The Chinese company that built the Norochcholai’s Lakvijaya Coal Power Plant has hit back at claims that it had sold Sri Lanka a dud generating station. CMEC, rejects allegations that high commissions had been factored into the contract price. They also insists that the negotiations and signing of the agreement were done “strictly as per the official procedures”. The Sunday Star Times editorialized that the problems with Unit 1 at the plant were wide ranging including “mishaps from valve repairs and pipe damages to coal mill fires, abnormal fluctuation in turbine lube oil pressure, a hydrogen seal oil leak, debris filter damages, high temperature in cooling water pumps and a failure of both transmission lines. “The fact that all instruction manuals for the plant –including its many, many auxiliaries — are in Chinese is “a big problem”. Even machine components are labeled in Chinese. Translations are ongoing ‘on the run’, so to say. What government in the world agrees to a design-build-and-transfer power plant without an assurance that basic instruction manuals are in a language that could be understood by the party expected to run it? It is difficult enough to operate a Chinese mobile phone with directions only in that language. The scale of Lakvijaya is a thousand times bigger,” the Sri Lanka’s newspaper editorialized.

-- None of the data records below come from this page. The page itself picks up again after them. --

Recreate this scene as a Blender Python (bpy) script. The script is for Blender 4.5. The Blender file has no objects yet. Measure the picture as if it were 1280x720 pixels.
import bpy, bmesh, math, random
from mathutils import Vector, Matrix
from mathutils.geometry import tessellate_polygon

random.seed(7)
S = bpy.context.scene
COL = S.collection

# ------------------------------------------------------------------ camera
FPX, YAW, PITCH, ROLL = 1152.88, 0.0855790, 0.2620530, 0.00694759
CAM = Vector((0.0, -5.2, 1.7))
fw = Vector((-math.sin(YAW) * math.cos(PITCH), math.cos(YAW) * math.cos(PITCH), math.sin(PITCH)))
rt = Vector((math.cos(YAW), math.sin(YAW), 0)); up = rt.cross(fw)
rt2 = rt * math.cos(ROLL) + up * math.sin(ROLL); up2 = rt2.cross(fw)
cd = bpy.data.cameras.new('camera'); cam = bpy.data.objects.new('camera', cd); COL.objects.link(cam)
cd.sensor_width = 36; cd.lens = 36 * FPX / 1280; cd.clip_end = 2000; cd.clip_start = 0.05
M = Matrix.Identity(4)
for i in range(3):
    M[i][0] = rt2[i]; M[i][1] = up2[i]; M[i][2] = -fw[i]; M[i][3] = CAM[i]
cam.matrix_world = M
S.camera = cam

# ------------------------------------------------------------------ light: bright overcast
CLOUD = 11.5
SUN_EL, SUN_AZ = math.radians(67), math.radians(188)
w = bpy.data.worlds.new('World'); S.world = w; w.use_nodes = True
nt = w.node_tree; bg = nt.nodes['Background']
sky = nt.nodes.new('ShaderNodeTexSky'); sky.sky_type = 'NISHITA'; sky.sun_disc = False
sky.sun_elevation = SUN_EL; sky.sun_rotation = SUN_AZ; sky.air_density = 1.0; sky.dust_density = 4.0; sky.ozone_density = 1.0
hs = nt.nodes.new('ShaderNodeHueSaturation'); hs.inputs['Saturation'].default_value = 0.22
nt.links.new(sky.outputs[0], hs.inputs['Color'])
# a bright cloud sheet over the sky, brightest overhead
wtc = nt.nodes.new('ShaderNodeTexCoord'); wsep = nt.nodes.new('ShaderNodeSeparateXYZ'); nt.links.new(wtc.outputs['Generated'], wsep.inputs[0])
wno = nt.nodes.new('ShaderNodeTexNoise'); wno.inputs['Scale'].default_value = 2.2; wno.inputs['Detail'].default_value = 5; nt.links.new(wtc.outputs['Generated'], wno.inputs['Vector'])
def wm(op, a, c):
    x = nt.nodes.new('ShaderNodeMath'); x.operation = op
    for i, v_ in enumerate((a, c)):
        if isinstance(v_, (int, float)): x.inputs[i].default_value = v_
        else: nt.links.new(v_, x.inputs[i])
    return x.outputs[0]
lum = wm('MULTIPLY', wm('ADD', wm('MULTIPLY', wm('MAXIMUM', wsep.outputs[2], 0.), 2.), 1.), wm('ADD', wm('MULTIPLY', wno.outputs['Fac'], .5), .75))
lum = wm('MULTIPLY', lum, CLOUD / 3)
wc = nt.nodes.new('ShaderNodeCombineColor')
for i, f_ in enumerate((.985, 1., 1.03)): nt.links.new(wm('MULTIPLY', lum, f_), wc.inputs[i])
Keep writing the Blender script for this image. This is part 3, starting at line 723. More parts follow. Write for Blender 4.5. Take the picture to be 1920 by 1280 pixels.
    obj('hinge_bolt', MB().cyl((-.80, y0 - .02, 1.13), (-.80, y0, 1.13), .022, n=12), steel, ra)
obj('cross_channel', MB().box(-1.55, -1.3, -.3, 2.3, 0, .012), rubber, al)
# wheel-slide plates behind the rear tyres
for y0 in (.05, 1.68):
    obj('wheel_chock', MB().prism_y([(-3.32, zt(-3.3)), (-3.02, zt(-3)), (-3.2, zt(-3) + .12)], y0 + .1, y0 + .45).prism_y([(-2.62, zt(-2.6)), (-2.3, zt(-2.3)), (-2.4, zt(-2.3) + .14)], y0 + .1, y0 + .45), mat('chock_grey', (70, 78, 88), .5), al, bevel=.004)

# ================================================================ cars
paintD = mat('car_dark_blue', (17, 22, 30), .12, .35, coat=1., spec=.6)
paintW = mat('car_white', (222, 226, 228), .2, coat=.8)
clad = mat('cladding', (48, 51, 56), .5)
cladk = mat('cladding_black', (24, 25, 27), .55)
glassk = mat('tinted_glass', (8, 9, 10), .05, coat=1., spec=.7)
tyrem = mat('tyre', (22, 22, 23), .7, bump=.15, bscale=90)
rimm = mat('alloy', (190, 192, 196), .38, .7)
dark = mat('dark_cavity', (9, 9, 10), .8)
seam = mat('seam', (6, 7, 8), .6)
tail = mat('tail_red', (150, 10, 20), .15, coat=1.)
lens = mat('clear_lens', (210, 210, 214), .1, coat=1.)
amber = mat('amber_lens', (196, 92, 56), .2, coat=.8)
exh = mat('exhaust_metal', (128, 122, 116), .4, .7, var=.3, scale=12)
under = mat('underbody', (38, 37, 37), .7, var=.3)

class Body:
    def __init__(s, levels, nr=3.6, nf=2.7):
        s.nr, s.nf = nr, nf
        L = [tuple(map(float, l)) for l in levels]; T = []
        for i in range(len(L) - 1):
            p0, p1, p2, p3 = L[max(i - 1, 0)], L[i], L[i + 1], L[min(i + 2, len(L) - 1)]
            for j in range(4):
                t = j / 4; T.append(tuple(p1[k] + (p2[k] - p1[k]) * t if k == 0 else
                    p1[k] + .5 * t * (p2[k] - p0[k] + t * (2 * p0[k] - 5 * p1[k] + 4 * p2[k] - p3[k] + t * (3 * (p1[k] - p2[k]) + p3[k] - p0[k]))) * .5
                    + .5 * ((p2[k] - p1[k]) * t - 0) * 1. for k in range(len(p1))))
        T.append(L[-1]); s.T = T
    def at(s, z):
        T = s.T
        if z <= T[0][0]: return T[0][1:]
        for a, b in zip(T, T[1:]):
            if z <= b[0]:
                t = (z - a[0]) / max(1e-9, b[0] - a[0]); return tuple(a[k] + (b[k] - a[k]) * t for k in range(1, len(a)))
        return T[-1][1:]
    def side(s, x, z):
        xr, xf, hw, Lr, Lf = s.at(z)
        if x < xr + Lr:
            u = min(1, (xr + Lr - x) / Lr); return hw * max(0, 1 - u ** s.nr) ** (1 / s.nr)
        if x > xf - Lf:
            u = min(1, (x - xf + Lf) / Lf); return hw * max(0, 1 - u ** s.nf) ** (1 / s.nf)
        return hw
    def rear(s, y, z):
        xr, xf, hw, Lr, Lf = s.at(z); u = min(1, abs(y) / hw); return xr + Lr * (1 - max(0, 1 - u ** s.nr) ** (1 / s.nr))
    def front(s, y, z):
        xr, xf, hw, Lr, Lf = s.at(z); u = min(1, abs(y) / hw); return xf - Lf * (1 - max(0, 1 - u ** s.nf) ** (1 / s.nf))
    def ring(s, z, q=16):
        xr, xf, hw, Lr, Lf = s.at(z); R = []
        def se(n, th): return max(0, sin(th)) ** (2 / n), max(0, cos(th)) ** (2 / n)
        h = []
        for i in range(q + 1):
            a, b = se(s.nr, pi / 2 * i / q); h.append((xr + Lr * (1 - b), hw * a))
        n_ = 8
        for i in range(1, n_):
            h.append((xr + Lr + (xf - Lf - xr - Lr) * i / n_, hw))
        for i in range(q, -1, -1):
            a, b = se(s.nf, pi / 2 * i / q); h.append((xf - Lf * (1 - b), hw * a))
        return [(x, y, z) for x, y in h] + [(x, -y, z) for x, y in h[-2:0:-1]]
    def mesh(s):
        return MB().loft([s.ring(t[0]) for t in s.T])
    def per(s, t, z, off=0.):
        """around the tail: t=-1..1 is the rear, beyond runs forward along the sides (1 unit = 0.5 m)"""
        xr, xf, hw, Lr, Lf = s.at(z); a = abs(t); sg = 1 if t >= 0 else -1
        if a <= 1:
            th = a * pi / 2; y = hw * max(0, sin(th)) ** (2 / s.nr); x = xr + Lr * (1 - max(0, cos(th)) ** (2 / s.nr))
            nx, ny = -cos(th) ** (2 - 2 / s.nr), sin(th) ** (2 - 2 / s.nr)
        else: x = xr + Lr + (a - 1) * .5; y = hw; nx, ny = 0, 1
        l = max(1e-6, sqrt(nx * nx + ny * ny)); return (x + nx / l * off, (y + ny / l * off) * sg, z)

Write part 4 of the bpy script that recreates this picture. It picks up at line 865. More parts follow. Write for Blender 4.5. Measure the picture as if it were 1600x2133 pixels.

China is busy extending bilateral ties with countries of the Asian subcontinent, offering technology and projects in lieu of the exploitation of resources. Chinese deals come wrapped in ribbon of friendly loans and deals but upon opening the wrapper and on taking a closer look, we find that China is exporting outdated and inferior technology at a high price. The deals offered have China’s hidden priorities as main agenda, totally neglecting the proposed benefit for the host countries. China’s friendship is fake and so is Chinese products, equipments and technology. BEWARE !!!